Give back every line exactly as it appears, pictures excluded.
___ RAW DATA ___
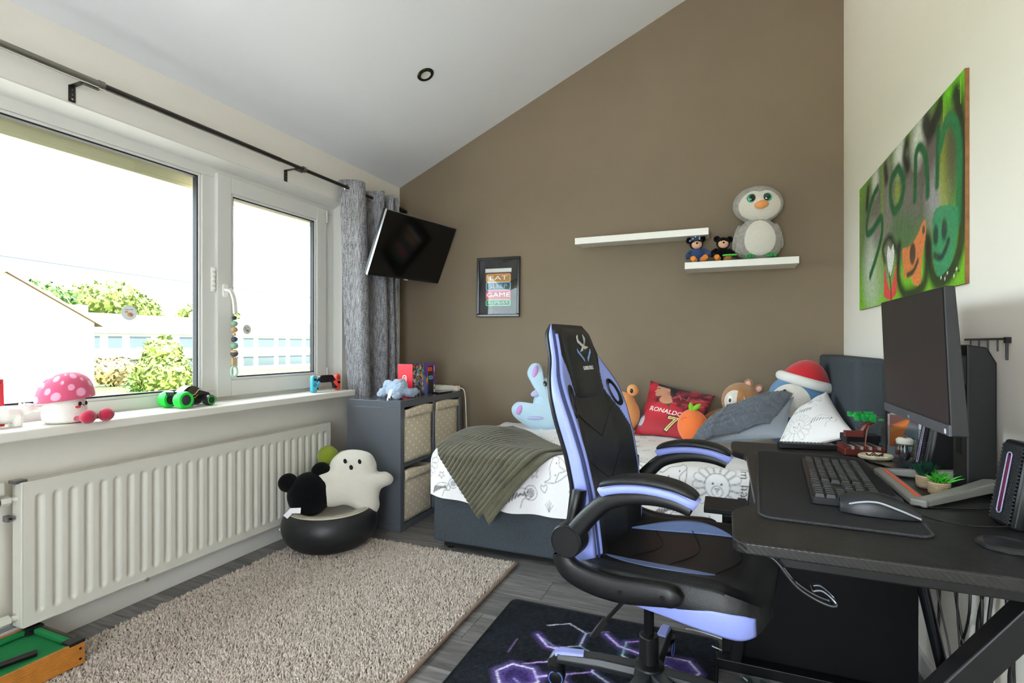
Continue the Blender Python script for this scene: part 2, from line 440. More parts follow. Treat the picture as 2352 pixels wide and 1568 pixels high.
# skirting: pipe cover along the window wall, plain boards elsewhere
bl = struct(G().box(XL, -2.333, YF, YB, 0, .098).build('baseboard_left', M('plinth_paint', '#d8d6d2', .5), smooth=False, bevel=.002))
G().box(XL, -2.336, YF, 2.56, .0985, .116).build('pipe_cover_strip', M('plinth_strip', '#8d9096', .35, bump=(60, .05)), bl, smooth=False, bevel=.004)
struct(G().box(XR-.014, XR, YF, YB, 0, .07).build('baseboard_right', M('plinth_paint'), smooth=False, bevel=.003))
struct(G().box(XL+.03, XR-.015, YB-.014, YB, 0, .07).build('baseboard_back', M('plinth_paint'), smooth=False, bevel=.003))

# ------------------------------------------------------------------ windows
FX = -2.43                                                     # inner face of the fixed frame
def ring(g, y0, y1, z0, z1, w, x0, x1, wb=None, wt=None):
    wb = w if wb is None else wb; wt = w if wt is None else wt
    g.box(x0, x1, y0, y0+w, z0, z1).box(x0, x1, y1-w, y1, z0, z1).box(x0, x1, y0+w, y1-w, z0, z0+wb).box(x0, x1, y0+w, y1-w, z1-wt, z1)
w1 = sempty('window_1')                                        # large fixed light
g = G(); g.box(FX-.07, FX, WY0, WY1, WZ0+.0, .868).box(FX-.07, FX, WY0, WY1, 1.962, WZ1).box(FX-.07, FX, WY0, WY0+.08, .868, 1.962)
g.box(FX-.07, FX, 1.822, 1.90, .868, 1.962).box(FX-.07, FX, 2.672, WY1, .868, 1.962)
g.build('window_frame', m_pvc, w1, smooth=False, bevel=.004)
g = G(); ring(g, WY0+.08, 1.822, .868, 1.962, .012, FX-.035, FX-.006); g.build('glazing_bead', m_pvc, w1, smooth=False, bevel=.003)
g = G(); ring(g, WY0+.092, 1.810, .880, 1.950, .007, FX-.04, FX-.012); g.build('gasket', m_gask, w1, smooth=False)
G().box(FX-.045, FX-.041, WY0+.085, 1.817, .873, 1.957).build('pane', m_glass, w1, smooth=False)
w2 = sempty('window_2')                                        # opening sash
SX = FX+.018
g = G(); ring(g, 1.893, 2.683, .832, 1.988, .085, SX-.06, SX); g.build('sash_frame', m_pvc, w2, smooth=False, bevel=.005)
g = G(); ring(g, 1.978, 2.598, .917, 1.903, .013, SX-.035, SX-.006); g.build('glazing_bead', m_pvc, w2, smooth=False, bevel=.003)
g = G(); ring(g, 1.991, 2.585, .930, 1.890, .007, SX-.04, SX-.012); g.build('gasket', m_gask, w2, smooth=False)
G().box(SX-.045, SX-.041, 1.984, 2.592, .923, 1.897).build('pane', m_glass, w2, smooth=False)
for z in (.875, 1.90): G().cyl((SX-.004, 2.69, z), (SX-.004, 2.69, z+.08), .008, 12).build('hinge', m_pvc, w2)
g = G(); g.prism(rrect(-.016, .016, -.035, .035, .012), 0, .010, T(SX, 1.936, 1.385) @ rotm(0, PI/2) @ rotm(0, 0, PI/2)); hp = g.build('handle', m_whitep, w2, bevel=.002)
hd = [(SX+.008, 1.936, 1.385), (SX+.030, 1.936, 1.387), (SX+.042, 1.94, 1.380), (SX+.046, 1.955, 1.335), (SX+.046, 1.962, 1.265)]
G().sweep(catmull(hd, 5), [(-.010,-.006),(.010,-.006),(.012,0),(.010,.006),(-.010,.006),(-.012,0)], up=(1,0,.2)).build('lever', m_whitep, hp, smooth=True, ang=.9)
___
▶ _TASK OUTPUT_:
Continue the Blender Python script for this scene: part 2, from line 440. More parts follow. Treat the picture as 2352 pixels wide and 1568 pixels high.
# skirting: pipe cover along the window wall, plain boards elsewhere
bl = struct(G().box(XL, -2.333, YF, YB, 0, .098).build('baseboard_left', M('plinth_paint', '#d8d6d2', .5), smooth=False, bevel=.002))
G().box(XL, -2.336, YF, 2.56, .0985, .116).build('pipe_cover_strip', M('plinth_strip', '#8d9096', .35, bump=(60, .05)), bl, smooth=False, bevel=.004)
struct(G().box(XR-.014, XR, YF, YB, 0, .07).build('baseboard_right', M('plinth_paint'), smooth=False, bevel=.003))
struct(G().box(XL+.03, XR-.015, YB-.014, YB, 0, .07).build('baseboard_back', M('plinth_paint'), smooth=False, bevel=.003))

# ------------------------------------------------------------------ windows
FX = -2.43                                                     # inner face of the fixed frame
def ring(g, y0, y1, z0, z1, w, x0, x1, wb=None, wt=None):
    wb = w if wb is None else wb; wt = w if wt is None else wt
    g.box(x0, x1, y0, y0+w, z0, z1).box(x0, x1, y1-w, y1, z0, z1).box(x0, x1, y0+w, y1-w, z0, z0+wb).box(x0, x1, y0+w, y1-w, z1-wt, z1)
w1 = sempty('window_1')                                        # large fixed light
g = G(); g.box(FX-.07, FX, WY0, WY1, WZ0+.0, .868).box(FX-.07, FX, WY0, WY1, 1.962, WZ1).box(FX-.07, FX, WY0, WY0+.08, .868, 1.962)
g.box(FX-.07, FX, 1.822, 1.90, .868, 1.962).box(FX-.07, FX, 2.672, WY1, .868, 1.962)
g.build('window_frame', m_pvc, w1, smooth=False, bevel=.004)
g = G(); ring(g, WY0+.08, 1.822, .868, 1.962, .012, FX-.035, FX-.006); g.build('glazing_bead', m_pvc, w1, smooth=False, bevel=.003)
g = G(); ring(g, WY0+.092, 1.810, .880, 1.950, .007, FX-.04, FX-.012); g.build('gasket', m_gask, w1, smooth=False)
G().box(FX-.045, FX-.041, WY0+.085, 1.817, .873, 1.957).build('pane', m_glass, w1, smooth=False)
w2 = sempty('window_2')                                        # opening sash
SX = FX+.018
g = G(); ring(g, 1.893, 2.683, .832, 1.988, .085, SX-.06, SX); g.build('sash_frame', m_pvc, w2, smooth=False, bevel=.005)
g = G(); ring(g, 1.978, 2.598, .917, 1.903, .013, SX-.035, SX-.006); g.build('glazing_bead', m_pvc, w2, smooth=False, bevel=.003)
g = G(); ring(g, 1.991, 2.585, .930, 1.890, .007, SX-.04, SX-.012); g.build('gasket', m_gask, w2, smooth=False)
G().box(SX-.045, SX-.041, 1.984, 2.592, .923, 1.897).build('pane', m_glass, w2, smooth=False)
for z in (.875, 1.90): G().cyl((SX-.004, 2.69, z), (SX-.004, 2.69, z+.08), .008, 12).build('hinge', m_pvc, w2)
g = G(); g.prism(rrect(-.016, .016, -.035, .035, .012), 0, .010, T(SX, 1.936, 1.385) @ rotm(0, PI/2) @ rotm(0, 0, PI/2)); hp = g.build('handle', m_whitep, w2, bevel=.002)
hd = [(SX+.008, 1.936, 1.385), (SX+.030, 1.936, 1.387), (SX+.042, 1.94, 1.380), (SX+.046, 1.955, 1.335), (SX+.046, 1.962, 1.265)]
G().sweep(catmull(hd, 5), [(-.010,-.006),(.010,-.006),(.012,0),(.010,.006),(-.010,.006),(-.012,0)], up=(1,0,.2)).build('lever', m_whitep, hp, smooth=True, ang=.9)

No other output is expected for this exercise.